§ WHAT THE TASK REQUIRES
Pictures excluded, reproduce exactly the lines below from the one with "Write a Blender" through the one with "PI = math.pi", both included.

§ EXCERPTED DATA
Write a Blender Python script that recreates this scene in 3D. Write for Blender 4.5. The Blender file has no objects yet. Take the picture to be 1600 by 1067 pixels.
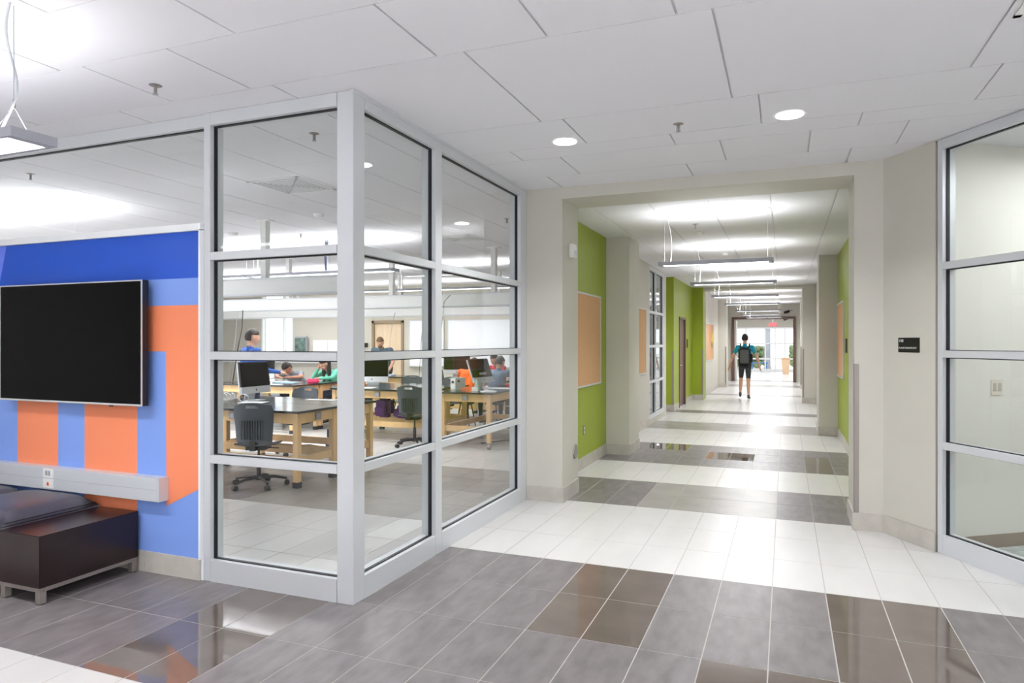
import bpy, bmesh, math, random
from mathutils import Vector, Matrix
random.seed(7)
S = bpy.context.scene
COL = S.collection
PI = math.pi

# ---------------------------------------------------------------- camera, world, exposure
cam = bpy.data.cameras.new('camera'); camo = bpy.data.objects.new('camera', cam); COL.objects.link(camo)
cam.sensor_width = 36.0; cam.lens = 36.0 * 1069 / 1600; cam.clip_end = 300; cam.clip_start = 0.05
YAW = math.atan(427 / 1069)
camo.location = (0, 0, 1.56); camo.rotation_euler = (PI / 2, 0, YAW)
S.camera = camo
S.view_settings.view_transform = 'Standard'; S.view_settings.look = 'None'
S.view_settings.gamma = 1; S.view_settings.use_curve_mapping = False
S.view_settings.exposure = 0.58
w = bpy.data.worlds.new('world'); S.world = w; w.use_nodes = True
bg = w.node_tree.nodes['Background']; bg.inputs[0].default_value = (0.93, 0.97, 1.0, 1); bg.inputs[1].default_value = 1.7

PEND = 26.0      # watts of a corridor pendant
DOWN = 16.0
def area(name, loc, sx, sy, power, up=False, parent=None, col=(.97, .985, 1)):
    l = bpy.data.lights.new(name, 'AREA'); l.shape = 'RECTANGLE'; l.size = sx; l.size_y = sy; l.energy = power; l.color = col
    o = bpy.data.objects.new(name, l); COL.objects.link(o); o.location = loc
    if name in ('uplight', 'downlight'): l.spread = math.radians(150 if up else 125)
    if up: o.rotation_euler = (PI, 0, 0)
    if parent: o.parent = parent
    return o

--

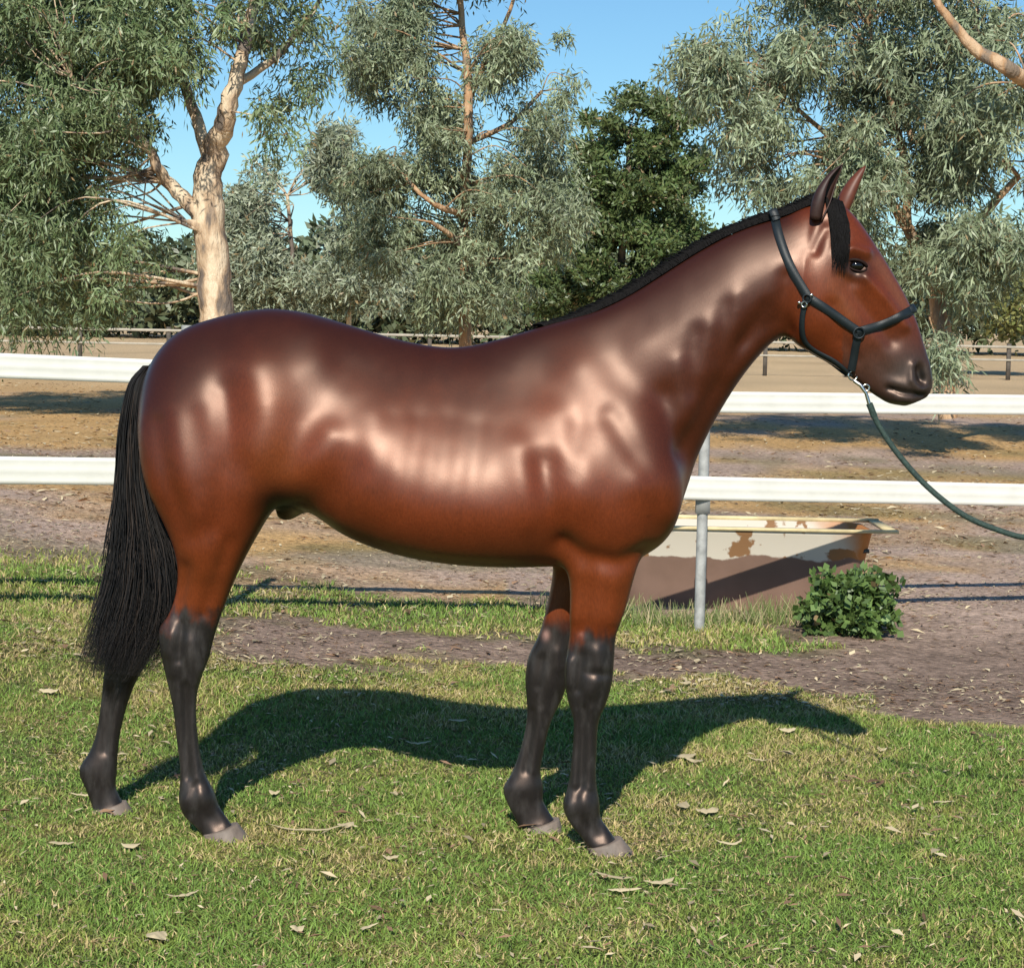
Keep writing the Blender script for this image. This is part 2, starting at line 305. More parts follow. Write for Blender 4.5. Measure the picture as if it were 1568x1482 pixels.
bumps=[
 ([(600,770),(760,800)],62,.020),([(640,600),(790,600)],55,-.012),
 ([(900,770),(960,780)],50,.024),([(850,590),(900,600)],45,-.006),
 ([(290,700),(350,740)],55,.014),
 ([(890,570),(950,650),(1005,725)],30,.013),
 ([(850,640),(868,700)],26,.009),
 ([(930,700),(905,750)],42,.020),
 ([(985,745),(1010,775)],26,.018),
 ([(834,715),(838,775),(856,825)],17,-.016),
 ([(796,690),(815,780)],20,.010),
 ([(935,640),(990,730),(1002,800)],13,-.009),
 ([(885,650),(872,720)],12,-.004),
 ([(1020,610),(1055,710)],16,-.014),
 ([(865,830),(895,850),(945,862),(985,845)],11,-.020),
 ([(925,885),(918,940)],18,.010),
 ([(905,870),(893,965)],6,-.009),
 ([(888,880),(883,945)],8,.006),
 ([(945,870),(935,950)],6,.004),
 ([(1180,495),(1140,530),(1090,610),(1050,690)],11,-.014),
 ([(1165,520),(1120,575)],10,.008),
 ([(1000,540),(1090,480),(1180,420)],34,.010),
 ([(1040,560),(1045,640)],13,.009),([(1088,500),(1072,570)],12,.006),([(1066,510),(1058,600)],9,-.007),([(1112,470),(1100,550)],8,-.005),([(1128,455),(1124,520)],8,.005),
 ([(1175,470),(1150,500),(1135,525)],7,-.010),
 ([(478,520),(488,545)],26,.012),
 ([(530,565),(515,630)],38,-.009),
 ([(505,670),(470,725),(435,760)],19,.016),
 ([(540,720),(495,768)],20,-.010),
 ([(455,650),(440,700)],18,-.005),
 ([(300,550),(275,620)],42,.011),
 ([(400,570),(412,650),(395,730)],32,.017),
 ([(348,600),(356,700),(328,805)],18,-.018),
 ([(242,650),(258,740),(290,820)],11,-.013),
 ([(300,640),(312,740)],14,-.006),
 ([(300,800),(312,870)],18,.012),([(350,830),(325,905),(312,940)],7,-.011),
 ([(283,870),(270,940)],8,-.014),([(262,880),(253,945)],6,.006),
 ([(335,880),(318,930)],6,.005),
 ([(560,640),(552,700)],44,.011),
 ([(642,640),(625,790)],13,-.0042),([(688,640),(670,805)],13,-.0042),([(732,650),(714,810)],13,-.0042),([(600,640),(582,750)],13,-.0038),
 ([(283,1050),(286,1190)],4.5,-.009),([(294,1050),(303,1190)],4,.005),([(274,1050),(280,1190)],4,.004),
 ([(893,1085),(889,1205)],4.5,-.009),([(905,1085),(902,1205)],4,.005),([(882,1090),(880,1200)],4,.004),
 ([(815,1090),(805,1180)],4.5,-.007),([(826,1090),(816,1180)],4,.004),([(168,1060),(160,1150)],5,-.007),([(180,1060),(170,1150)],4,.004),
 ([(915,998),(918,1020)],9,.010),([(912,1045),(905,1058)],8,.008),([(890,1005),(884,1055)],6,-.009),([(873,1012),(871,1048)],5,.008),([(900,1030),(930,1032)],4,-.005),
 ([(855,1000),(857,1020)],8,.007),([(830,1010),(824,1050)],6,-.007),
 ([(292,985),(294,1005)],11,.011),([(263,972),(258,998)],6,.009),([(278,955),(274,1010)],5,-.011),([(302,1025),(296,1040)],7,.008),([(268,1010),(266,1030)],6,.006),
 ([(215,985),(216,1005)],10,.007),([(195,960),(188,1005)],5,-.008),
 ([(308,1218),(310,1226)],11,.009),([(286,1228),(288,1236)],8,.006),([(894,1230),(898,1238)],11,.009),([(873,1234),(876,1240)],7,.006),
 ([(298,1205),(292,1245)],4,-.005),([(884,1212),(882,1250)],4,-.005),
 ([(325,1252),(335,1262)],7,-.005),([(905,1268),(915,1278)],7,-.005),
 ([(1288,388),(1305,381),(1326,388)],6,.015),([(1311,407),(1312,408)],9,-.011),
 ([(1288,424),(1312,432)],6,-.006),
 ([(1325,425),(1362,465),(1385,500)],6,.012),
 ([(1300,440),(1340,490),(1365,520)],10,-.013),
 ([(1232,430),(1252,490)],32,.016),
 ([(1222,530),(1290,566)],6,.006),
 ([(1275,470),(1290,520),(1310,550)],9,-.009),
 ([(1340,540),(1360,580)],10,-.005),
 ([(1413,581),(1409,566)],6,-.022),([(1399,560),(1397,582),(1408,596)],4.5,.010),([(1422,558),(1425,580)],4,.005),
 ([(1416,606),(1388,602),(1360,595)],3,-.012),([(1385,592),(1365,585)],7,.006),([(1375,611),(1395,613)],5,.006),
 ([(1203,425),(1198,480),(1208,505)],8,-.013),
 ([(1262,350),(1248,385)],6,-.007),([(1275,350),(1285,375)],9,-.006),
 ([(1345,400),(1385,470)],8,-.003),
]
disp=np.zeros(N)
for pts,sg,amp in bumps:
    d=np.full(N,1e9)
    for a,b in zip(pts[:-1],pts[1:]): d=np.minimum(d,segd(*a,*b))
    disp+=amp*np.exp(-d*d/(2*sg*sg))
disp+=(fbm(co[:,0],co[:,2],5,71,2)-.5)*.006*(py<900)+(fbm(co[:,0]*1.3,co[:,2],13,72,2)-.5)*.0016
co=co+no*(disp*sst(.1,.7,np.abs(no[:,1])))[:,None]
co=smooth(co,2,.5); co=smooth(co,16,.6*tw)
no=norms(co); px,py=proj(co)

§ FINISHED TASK
Write a Blender Python script that recreates this scene in 3D. Write for Blender 4.5. The Blender file has no objects yet. Take the picture to be 1600 by 1067 pixels.
import bpy, bmesh, math, random
from mathutils import Vector, Matrix
random.seed(7)
S = bpy.context.scene
COL = S.collection
PI = math.pi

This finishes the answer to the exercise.